Funny thing is he thought it was going to be Tim Chang, not Colt Brennan.

So, if Brennan announces the intention to leave early for the NFL draft at today's press conference, as many expect, it won't be like the opportunity to step in and lead the Warriors is something that just snuck up on Graunke.

In Graunke's mind, and with his fiercely competitive makeup, he's been the air apparent to the nation's No. 1 passing offense all along. There's just been, as the airlines like to put it, a "slight delay" in the implementation. He's been the future of the Warriors, if only it would just get here.

When Graunke signed with UH in 2004, fresh from setting the state high school single-season passing yardage record in Arizona, he was the apple of head coach June Jones' eye. The feeling was he'd take the controls when Chang, who was a senior, departed. It was why Graunke redshirted while watching Chang polish off the NCAA career passing yardage mark. And why he stayed around as Brennan put down roots and set marks.

Graunke showed up amidst UH's most hyped quarterback class, a group that included Brandon Satcher, the South Carolina player of the year, and Taylor Humphrey, the San Francisco Chronicle Bay Area quarterback of the year. Then he beat out or outlasted a seven-man field.

And then, just when Graunke appeared to have the inside track, guess who showed up for fall camp 2005 out of the blue? A double transfer from the University of Colorado and Saddleback (Calif.) Community College, Brennan came off the bench in the season opener against Southern California and soon took over at Michigan State.
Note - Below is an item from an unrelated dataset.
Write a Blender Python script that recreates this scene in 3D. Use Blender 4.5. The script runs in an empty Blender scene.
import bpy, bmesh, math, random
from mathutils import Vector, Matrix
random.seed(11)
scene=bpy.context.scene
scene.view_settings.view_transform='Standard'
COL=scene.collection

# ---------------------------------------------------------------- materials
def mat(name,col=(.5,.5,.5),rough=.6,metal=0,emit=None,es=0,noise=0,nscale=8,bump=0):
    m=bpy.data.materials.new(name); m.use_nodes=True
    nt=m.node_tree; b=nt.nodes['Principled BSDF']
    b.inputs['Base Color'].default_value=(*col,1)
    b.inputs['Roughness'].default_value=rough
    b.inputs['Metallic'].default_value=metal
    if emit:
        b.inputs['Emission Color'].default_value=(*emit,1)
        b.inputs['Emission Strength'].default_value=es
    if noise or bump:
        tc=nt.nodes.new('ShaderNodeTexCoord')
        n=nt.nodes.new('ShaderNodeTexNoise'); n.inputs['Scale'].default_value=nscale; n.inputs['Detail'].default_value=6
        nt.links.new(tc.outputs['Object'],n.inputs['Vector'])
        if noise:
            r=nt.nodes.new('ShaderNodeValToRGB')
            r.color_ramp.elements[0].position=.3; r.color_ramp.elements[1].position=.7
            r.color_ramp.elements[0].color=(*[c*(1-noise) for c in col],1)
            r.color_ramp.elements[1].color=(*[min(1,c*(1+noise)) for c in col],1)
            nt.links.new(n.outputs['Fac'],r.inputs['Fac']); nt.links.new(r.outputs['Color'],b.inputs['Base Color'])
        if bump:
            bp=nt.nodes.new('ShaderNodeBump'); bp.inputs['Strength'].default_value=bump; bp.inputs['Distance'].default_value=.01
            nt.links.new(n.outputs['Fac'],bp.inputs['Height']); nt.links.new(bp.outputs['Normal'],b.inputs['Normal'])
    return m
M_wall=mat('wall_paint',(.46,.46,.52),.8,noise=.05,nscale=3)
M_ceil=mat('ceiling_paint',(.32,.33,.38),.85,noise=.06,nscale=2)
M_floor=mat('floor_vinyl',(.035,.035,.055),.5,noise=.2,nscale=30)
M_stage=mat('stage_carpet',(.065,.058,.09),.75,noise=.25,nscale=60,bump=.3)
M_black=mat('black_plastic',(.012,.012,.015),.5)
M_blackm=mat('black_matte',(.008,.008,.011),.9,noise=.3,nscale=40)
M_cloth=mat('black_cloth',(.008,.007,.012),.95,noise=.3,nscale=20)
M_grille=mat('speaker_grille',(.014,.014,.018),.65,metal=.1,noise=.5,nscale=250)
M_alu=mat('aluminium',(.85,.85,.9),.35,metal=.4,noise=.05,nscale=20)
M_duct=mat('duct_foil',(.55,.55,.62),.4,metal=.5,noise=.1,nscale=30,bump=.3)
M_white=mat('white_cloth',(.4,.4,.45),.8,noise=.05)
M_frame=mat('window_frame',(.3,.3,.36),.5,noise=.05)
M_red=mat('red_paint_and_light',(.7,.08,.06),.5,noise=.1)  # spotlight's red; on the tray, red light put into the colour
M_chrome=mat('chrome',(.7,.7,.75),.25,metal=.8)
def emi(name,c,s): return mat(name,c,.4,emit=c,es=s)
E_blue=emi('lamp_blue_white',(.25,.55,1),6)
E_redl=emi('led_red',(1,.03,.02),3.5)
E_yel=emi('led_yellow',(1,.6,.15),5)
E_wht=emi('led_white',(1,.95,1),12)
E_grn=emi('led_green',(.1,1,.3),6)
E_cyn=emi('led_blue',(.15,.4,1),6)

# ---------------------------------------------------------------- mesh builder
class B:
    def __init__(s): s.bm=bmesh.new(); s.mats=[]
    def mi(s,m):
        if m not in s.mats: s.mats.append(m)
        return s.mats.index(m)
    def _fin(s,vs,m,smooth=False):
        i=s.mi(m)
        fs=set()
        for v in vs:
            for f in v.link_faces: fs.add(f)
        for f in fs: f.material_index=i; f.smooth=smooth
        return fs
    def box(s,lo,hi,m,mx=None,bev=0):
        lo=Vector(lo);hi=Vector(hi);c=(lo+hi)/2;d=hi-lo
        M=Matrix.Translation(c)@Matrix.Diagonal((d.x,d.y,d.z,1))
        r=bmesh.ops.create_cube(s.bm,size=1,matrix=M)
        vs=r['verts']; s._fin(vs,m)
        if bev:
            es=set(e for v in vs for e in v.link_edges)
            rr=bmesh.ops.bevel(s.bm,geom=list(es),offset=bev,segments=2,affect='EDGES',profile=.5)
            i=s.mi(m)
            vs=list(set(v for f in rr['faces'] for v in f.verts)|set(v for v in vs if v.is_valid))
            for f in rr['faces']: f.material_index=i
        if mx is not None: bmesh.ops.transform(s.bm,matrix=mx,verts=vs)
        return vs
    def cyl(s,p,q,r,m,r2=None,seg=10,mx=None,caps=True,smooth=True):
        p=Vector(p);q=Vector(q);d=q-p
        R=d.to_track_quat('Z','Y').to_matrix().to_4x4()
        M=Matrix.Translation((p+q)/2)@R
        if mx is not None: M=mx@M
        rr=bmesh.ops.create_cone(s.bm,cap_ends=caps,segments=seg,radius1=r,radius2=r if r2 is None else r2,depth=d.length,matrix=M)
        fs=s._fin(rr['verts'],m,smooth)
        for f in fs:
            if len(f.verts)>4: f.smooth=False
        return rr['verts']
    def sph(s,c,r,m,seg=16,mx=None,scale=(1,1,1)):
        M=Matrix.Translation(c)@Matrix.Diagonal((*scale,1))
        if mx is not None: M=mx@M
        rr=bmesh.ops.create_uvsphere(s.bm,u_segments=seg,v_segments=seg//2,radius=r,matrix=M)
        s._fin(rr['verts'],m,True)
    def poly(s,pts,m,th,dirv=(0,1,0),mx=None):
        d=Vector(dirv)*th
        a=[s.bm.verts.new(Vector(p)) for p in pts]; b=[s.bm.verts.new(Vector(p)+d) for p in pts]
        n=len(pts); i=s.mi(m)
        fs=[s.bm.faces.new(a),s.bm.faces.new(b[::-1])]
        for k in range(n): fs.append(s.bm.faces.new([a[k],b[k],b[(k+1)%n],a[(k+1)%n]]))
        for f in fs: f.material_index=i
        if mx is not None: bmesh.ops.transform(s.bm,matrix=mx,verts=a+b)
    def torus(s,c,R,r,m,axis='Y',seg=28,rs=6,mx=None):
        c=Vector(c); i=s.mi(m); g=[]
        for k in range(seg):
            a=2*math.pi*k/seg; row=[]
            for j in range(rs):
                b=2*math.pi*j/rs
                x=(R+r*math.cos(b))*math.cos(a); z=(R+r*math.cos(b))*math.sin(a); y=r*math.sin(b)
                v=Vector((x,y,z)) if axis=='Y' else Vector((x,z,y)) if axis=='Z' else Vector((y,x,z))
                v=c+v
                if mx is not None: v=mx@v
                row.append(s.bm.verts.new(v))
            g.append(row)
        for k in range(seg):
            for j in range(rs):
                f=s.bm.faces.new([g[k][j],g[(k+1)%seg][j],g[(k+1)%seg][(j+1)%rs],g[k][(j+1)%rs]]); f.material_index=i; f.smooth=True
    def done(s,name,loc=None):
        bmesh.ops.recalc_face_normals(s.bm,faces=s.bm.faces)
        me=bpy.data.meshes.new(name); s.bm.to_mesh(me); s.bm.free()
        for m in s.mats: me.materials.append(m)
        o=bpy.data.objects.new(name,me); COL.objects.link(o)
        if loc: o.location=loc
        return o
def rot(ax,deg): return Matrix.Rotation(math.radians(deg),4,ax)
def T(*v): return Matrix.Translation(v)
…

Graunke, while completing 74 percent of his passes in 2006, has been waiting, preparing and waiting some more ever since.

Curiously, Graunke hadn't initially planned or particularly wanted to be anybody's QB. Instead of throwing the ball, Graunke wanted to catch it — or lay a licking on those who did. Growing up in Tucson, Ariz., Graunke played wide receiver and safety in Pop Warner and through the early part of his high school years.

Only when Salpointe High's varsity quarterback was injured and the junior varsity starter was moved up did anybody bother to take a look at Graunke at the position as a junior. "The coach asked for people who could throw the ball and, having played baseball all my life, I could throw," Graunke said. And, throw he did, passing for 3,372 yards and 38 touchdowns as a senior, his only season as a starter.

If Brennan announces his departure today, nobody will have to tell Graunke about what the opportunity means. Not after he's been waiting three years, to the limits of his patience, for its knock.